> **Provided data**
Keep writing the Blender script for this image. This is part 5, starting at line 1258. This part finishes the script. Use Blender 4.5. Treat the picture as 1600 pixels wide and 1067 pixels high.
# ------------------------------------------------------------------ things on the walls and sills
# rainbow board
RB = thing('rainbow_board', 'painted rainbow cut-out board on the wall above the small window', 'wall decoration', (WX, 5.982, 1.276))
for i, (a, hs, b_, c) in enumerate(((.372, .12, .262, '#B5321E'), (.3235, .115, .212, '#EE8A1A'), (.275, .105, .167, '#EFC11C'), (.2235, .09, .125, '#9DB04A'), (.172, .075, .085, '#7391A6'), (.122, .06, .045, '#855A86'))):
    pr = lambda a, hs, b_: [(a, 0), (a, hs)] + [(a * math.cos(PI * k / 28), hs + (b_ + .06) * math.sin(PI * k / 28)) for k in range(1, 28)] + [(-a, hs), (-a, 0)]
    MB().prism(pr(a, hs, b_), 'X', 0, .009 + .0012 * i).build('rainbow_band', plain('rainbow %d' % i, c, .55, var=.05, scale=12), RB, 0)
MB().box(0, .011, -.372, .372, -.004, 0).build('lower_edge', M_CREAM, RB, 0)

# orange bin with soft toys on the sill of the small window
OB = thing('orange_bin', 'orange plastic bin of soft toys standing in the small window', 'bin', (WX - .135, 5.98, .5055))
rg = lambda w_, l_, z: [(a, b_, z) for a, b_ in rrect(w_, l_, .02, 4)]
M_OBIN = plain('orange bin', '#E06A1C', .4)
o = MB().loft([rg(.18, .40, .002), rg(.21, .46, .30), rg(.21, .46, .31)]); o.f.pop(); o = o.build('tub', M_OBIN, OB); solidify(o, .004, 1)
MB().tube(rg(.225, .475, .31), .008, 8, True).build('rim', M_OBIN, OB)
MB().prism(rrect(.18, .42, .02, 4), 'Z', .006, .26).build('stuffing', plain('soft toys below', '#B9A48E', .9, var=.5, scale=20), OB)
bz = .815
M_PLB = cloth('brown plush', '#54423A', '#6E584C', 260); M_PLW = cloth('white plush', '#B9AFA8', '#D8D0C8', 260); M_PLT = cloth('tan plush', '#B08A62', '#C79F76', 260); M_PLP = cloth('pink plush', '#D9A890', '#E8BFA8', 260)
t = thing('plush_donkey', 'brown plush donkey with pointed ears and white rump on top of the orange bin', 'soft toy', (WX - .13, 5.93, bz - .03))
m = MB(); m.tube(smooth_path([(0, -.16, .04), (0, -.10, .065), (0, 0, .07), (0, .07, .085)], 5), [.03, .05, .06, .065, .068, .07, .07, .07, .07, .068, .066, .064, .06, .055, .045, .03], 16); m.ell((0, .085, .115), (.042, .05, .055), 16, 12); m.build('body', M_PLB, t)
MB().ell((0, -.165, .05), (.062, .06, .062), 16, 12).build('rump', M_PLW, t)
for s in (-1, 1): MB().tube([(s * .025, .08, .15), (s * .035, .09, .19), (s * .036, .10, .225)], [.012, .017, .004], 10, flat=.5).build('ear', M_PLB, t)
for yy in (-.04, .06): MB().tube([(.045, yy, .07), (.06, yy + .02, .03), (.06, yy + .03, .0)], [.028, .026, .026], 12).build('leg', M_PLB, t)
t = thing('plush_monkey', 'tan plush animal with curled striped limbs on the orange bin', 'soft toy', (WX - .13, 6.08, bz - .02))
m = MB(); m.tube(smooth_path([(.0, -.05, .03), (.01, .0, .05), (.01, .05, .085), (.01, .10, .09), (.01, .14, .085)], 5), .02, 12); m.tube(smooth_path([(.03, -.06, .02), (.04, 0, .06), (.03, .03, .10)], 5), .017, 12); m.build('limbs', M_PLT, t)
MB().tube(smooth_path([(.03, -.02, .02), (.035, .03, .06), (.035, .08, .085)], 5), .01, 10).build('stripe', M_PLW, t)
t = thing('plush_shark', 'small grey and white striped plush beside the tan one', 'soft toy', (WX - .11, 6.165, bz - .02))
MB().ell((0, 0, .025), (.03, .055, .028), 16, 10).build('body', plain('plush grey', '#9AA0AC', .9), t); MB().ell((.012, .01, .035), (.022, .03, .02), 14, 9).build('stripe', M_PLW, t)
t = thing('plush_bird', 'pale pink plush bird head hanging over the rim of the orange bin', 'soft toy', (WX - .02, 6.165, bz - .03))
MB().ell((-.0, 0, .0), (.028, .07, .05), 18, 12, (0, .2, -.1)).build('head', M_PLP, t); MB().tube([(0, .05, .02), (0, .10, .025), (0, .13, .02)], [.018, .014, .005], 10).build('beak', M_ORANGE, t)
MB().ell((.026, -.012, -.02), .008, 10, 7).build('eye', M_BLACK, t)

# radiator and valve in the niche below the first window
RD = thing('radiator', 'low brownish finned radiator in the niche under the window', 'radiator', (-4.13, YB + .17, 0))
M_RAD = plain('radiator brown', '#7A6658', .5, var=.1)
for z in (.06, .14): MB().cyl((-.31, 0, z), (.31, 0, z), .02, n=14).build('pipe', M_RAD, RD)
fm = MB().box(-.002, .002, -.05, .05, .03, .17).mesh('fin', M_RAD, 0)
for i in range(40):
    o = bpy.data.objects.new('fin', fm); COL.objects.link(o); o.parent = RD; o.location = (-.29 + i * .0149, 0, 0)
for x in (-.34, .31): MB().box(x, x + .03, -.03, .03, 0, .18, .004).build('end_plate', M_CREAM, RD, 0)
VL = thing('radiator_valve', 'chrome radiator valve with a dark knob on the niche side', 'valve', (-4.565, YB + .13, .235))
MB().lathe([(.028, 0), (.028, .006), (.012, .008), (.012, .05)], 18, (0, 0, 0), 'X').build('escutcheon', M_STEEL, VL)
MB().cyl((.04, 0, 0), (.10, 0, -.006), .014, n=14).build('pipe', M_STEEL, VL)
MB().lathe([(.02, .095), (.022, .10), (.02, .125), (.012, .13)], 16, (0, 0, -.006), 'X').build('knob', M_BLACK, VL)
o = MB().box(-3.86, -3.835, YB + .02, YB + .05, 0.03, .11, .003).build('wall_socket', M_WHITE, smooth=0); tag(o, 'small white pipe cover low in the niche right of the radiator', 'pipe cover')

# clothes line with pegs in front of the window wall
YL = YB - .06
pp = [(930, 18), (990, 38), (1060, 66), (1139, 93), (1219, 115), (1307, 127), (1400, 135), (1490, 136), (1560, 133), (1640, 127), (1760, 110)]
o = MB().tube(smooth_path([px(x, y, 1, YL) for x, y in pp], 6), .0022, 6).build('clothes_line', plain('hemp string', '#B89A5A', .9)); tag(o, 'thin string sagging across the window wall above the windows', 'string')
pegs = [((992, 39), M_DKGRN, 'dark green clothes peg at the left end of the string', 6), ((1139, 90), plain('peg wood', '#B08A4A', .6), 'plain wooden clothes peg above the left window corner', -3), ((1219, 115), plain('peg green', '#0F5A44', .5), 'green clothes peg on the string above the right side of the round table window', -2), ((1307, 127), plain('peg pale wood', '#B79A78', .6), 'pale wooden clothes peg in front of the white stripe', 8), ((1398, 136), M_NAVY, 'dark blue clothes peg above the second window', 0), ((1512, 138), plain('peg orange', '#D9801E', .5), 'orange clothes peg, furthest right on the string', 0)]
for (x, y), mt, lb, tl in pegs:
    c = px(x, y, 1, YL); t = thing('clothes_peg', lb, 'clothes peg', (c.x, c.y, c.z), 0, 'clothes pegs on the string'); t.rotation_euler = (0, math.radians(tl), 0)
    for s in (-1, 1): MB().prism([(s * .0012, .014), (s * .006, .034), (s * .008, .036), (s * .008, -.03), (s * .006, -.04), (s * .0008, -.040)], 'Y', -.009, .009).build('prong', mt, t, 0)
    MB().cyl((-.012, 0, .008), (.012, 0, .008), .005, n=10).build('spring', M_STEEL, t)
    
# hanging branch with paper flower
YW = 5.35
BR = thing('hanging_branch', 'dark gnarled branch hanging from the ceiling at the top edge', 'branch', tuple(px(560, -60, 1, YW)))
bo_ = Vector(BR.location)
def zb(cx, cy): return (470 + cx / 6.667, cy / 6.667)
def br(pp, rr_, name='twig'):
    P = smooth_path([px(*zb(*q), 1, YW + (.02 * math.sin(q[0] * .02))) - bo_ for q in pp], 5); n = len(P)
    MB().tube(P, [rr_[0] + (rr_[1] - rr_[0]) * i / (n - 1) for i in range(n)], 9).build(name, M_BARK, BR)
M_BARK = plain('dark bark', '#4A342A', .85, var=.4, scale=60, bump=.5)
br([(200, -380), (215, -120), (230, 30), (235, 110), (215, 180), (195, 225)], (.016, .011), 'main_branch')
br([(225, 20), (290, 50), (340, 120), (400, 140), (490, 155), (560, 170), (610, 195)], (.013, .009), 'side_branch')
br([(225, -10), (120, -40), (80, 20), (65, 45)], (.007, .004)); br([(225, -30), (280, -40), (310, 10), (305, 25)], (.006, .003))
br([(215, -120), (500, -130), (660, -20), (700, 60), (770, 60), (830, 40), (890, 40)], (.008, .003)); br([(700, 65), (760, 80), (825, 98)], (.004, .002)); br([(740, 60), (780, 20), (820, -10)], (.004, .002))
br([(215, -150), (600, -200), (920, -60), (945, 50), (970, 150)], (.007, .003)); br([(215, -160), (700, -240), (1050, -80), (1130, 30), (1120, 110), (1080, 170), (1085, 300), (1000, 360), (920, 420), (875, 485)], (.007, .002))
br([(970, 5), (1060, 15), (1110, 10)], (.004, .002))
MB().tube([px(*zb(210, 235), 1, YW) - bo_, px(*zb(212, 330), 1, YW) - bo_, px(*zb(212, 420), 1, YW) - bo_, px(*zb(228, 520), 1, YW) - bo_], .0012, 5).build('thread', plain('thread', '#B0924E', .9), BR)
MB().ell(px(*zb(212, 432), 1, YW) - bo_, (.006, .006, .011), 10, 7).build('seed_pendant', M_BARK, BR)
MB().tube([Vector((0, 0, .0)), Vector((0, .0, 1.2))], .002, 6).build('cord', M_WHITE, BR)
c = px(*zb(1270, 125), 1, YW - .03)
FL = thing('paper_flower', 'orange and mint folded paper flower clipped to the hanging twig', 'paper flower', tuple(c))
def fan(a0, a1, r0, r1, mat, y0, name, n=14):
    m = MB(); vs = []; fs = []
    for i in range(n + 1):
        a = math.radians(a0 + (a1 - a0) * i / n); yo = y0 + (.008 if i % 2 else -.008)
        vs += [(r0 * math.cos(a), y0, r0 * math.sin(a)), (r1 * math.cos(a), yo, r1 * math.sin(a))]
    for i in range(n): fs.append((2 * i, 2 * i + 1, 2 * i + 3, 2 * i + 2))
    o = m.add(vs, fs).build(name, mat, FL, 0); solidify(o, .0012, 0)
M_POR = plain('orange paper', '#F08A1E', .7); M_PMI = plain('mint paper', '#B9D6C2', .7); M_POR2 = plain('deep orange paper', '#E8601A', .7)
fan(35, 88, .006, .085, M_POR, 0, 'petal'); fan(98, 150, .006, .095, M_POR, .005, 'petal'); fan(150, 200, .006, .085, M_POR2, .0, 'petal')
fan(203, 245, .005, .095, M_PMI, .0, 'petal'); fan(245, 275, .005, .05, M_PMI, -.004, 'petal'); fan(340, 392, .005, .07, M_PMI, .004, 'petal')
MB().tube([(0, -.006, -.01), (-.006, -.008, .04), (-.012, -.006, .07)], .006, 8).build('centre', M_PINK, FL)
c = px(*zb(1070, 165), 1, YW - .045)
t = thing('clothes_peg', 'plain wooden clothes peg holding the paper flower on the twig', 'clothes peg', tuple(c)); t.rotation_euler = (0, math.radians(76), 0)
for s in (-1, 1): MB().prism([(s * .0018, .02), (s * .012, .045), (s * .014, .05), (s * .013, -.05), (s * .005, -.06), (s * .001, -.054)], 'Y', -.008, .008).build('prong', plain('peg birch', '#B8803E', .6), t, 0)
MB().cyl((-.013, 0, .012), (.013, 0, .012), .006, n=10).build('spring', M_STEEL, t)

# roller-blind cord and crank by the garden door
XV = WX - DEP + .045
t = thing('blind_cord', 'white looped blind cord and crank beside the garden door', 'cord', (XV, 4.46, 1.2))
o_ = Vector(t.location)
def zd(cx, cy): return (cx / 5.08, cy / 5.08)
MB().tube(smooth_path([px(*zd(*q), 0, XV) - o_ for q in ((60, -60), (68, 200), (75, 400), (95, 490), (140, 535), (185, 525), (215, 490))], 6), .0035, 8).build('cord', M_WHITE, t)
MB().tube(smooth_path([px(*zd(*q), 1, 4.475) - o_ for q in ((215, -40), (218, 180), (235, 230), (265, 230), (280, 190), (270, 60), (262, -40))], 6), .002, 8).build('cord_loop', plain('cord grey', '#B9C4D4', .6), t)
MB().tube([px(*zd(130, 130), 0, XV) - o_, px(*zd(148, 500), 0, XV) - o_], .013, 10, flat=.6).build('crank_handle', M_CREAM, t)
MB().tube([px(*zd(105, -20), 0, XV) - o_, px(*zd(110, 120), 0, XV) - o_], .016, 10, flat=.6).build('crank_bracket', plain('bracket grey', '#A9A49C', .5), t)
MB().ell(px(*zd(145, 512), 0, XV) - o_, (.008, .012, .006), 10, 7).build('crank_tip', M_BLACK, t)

...

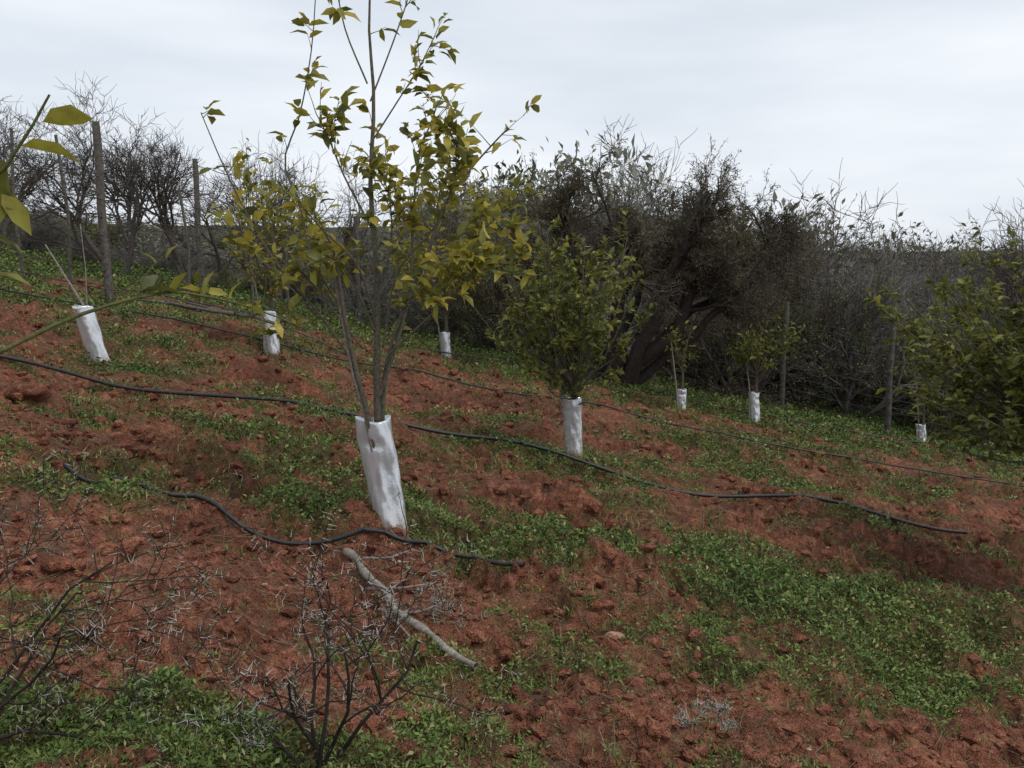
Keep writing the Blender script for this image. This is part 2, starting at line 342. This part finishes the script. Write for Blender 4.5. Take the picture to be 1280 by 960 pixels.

> **Work required**
Please return, exactly as they appear, the lines starting at the one that contains "1067 pixels high." and ending at the one that contains "M_CREAM, RB, 0)".

> **The output**
Keep writing the Blender script for this image. This is part 5, starting at line 1258. This part finishes the script. Use Blender 4.5. Treat the picture as 1600 pixels wide and 1067 pixels high.
# ------------------------------------------------------------------ things on the walls and sills
# rainbow board
RB = thing('rainbow_board', 'painted rainbow cut-out board on the wall above the small window', 'wall decoration', (WX, 5.982, 1.276))
for i, (a, hs, b_, c) in enumerate(((.372, .12, .262, '#B5321E'), (.3235, .115, .212, '#EE8A1A'), (.275, .105, .167, '#EFC11C'), (.2235, .09, .125, '#9DB04A'), (.172, .075, .085, '#7391A6'), (.122, .06, .045, '#855A86'))):
    pr = lambda a, hs, b_: [(a, 0), (a, hs)] + [(a * math.cos(PI * k / 28), hs + (b_ + .06) * math.sin(PI * k / 28)) for k in range(1, 28)] + [(-a, hs), (-a, 0)]
    MB().prism(pr(a, hs, b_), 'X', 0, .009 + .0012 * i).build('rainbow_band', plain('rainbow %d' % i, c, .55, var=.05, scale=12), RB, 0)
MB().box(0, .011, -.372, .372, -.004, 0).build('lower_edge', M_CREAM, RB, 0)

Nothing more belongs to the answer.